This does illustrate that the James Madison, writing as Publius, who defended the US Constitution rejected the more radical Enlightenment notion of the "perfectibility of man." But contrary to Hall's assertion it does not make Madison's sentiment into the T of John Calvin's TULIP. T standing for "Total Depravity." Rather, it seems Madison thought man's nature somewhat or partially depraved.

But I also note that not all "orthodox Christians" of the founding era or today are Calvinists. Every letter of Calvin's TULIP is disputed by orthodox Protestants back then and today. Though Hall claims the "Christianity" of America's founding as not only "orthodox" but also "reformed." This perhaps is a bridge too far. I write more on this below.

Hall's discussion of George Washington is relevant here too. Just as the definition of "deism" is disputed (and noted in Hall's nifty book) so too is "Christianity." Hall's thesis is that Christianity influenced the American founding in a very meaningful way and I don't dispute this; but I think a lot of it depends on the definition of "Christianity."

The more narrow the definition according to "orthodox" standards, the less "Christian" the American founding appears to be. George Washington, for instance, has been claimed as "Christian" (and other things). In some broader latitudinarian sense; he clearly was. If to be a virtuous person means you are a Christian, then I think Washington would clearly pass this test.

Like many scholars, I doubt Washington believed in Christian orthodoxy, and not all of the quotations that are offered to support Washington's "Christianity" necessarily mean that he was orthodox. John Marshall, who Hall cites as follows, noted Washington was a "sincere believer in the Christian faith, and a truly devout man."

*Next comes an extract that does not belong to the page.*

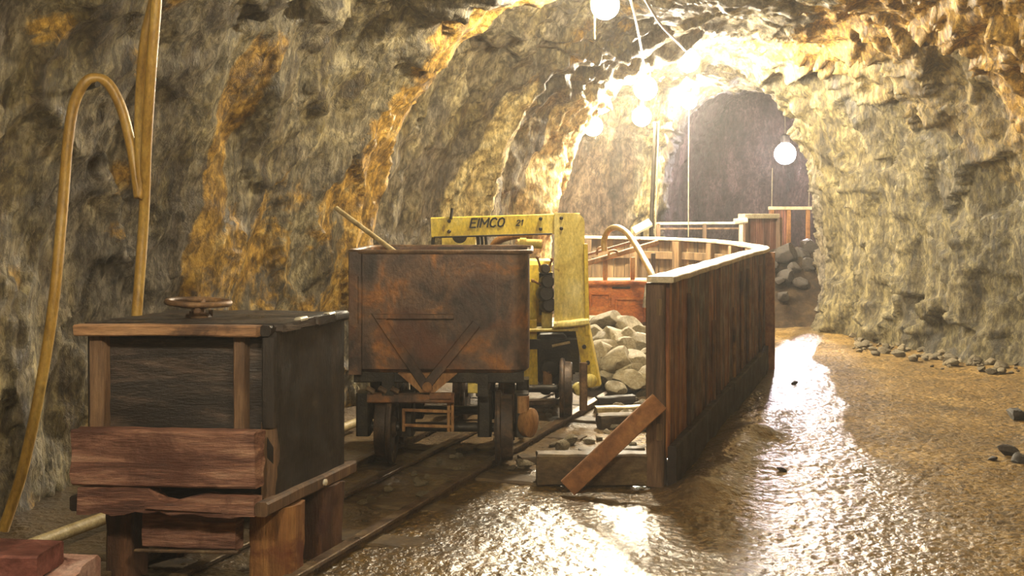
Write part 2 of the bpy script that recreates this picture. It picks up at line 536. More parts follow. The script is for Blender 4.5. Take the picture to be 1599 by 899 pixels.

It's not clear what Marshall meant by "Christianity." Marshall himself, for most of his life, was a unitarian in the Anglican-Episcopalian Church, who, like Washington avoided communion in that church. Likewise, Jared Sparks has notably defended Washington's "Christianity." But Sparks too was unitarian.

Marshall and Unitarian Joseph Story defended the "Christian" foundations of the United States to one Jaspar Adams in 1833, which Hall cites in his book, "Christianity and religion are identified. It would be strange, indeed, if with such a people, our institutions did not presuppose Christianity." (Quoting Marshall.)

I stress the unitarianism of these figures because you have to wonder what the "Christianity" whose foundation they were defending meant, whether it described George Washington's creed or the entire nation. If it means Jesus' profound moral teachings, and the wisdom contained in the Bible, then the argument for Christianity's influence on the American founding appears quite strong. If on the other hand, it meant the orthodox standards contained in creeds of the Churches, it's a harder sell.

As I noted above I think Hall perhaps boxes himself in by asserting the Christianity of the American founding as chiefly "reformed." It's true that most of the population of the time can be connected to a church with an orthodox creed that is in some way part of the "reformed" tradition. But by the middle of the 18th century Congregational Churches who fit that description had notable unitarian preachers.

The "Christianity" of the American founding was diverse and the political theology was latitudinarian and non-sectarian. I think it's a probable truth that the majority of the American population then were "orthodox Christians" but I wouldn't push it much further.